And what about that second obsession, whose name I cannot pinpoint, and which involves photo reporting the highlights of your life, catching that moment on camera? If we all jotted down our observations and dilemmas concerning our lives and decorated everything with an abundance of films and photographs, the Internet would burst with all those millions of websites. And nobody would even read them. I hope I’m outstripping this vision of a garbage can and that I’m not just “another one”.
This website is supposed to substitute meeting me: poring over albums filled with too many photographs, spinning tales nobody pays much attention to because the words are elusive and everything in the background is so distracting. When you visit this website you can just slow down and fall silent. Concentrate. There’s nobody there to put you off. You can focus on your reading, have a good look. This activity may be repeated, or if you lose patience you can just click on the “x” and close everything in a second. You don’t even have to revisit. That’s the good thing about websites. They’re not like meeting someone over a glass of beer.
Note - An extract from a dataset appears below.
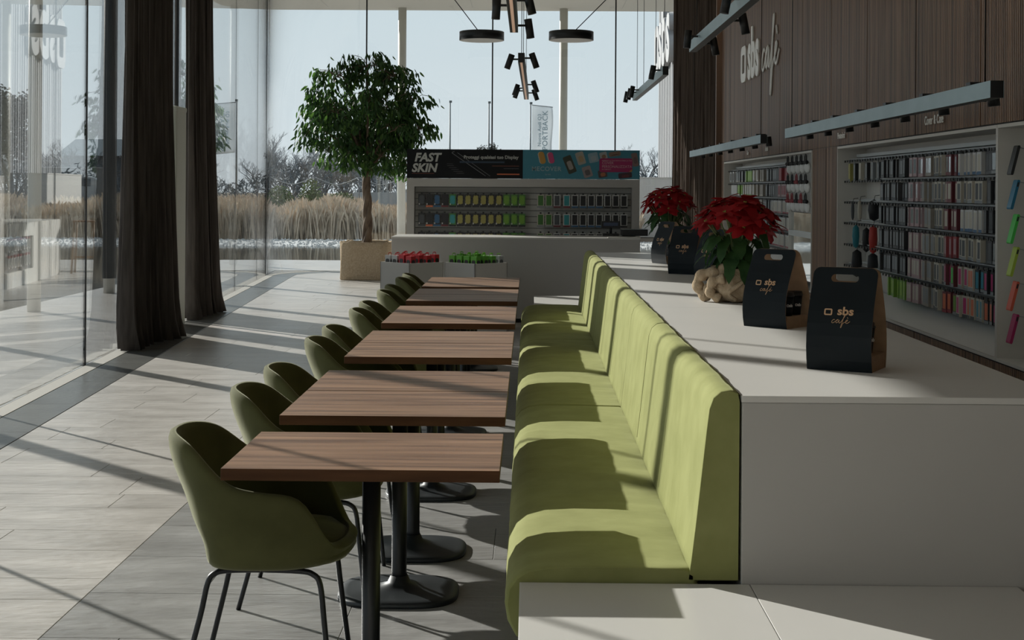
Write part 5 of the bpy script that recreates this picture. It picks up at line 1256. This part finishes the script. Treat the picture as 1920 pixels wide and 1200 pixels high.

The whole point of building my own little nest on the Internet stems from the fact that you don’t know me. Not at all and not for the last fifty years. There’s just a superficial glance, a fleeting smile and the odd joke or two to cover your despair. Drinking alcohol in order to talk a lot but remember nothing. Then we have the everyday stereotypes, the everyday encounters and perfunctory “how are things?”. But that’s trivialising relationships, alienation and dehumanisation. It lowers us to pavement level. That’s where our shoes meet. But that’s no place for thought and emotion. We are just tightly contained, closed and fortified as though repelling the enemy..
So, I`ve opened up. What shall I get in return?.